What Role Does Resistance Play in Overwhelm?
Tolle teaches that much of the suffering in modern life comes not from the work itself but from our resistance to it. When you're drowning in tasks, part of the sensation comes from an internal complaint or argument: "I shouldn't have this much to do," "This is too much," "I'm not handling this well enough." This mental resistance doubles the burden. You're not just doing the work; you're also fighting against the fact that you're doing the work.
When you cease this internal resistance—when you stop arguing with reality—the same tasks can feel entirely different. You move from a state of struggle to a state of action. The work is still real, but your relationship to it shifts. This doesn't require positive thinking or pretending you enjoy tasks you don't. It requires a kind of neutral acceptance: "This is what I'm doing now. I'm fully here for it."
How Does Presence Affect Decision-Making and Problem-Solving?
A secondary benefit of staying present amid responsibilities is that you actually think more clearly. When consciousness is scattered and you're operating from a state of stress and resistance, the mind functions in a reactive, narrow way. You see fewer options. You make decisions based on anxiety rather than clarity. But when you're present—when you're actually here with the problem or task—a different quality of intelligence becomes available. Solutions appear. Priorities become obvious. Your actions become more effective.
This is why Tolle emphasizes presence not as a luxury or spiritual indulgence but as a practical tool for actually managing life better. The person who stays grounded while handling ten tasks often accomplishes more and feels less burdened than the person who frantically juggles five tasks while mentally drowning.
What Is the Role of Awareness Beyond Thought?
Tolle consistently points to a dimension of consciousness that exists prior to thinking. This is the space of pure awareness—the simple fact of being conscious, of experiencing the present moment. When you're drowning in tasks, you've typically abandoned this space and become entirely identified with the mind's chatter: the worry, the to-do list, the judgment about whether you're doing well enough.
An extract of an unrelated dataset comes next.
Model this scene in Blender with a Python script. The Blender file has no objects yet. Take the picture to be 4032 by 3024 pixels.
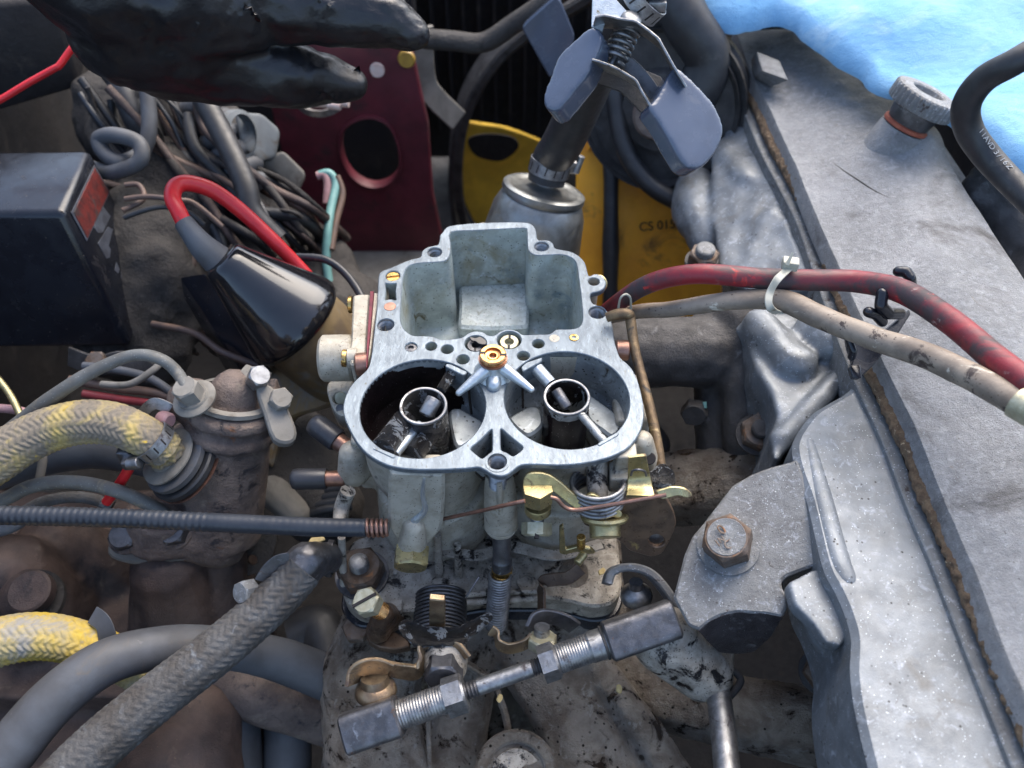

By bringing awareness to sensation—breath, body, the physical world around you—you re-establish contact with this deeper level of consciousness. It's not another task to add to your list. It's a shift in where your attention goes. Instead of being lost in thought about your responsibilities, you're present with the actual experience of handling them. This presence is itself calming and clarifying.
Where to Go From Here
If you're feeling overwhelmed by responsibilities, the first step is simply to notice it—without judgment. Notice the sensation of drowning, the mental chatter, the resistance. Don't try to fix it yet. Just be aware. From that awareness, small shifts become possible: a conscious breath, a moment of feeling your body, a deliberate choice to accept what is rather than fight it. These moments, accumulated throughout your day, change the quality of your presence and your experience of work. Over time, you'll likely find that you can handle more while feeling less burdened, because you're no longer fragmenting your consciousness through resistance.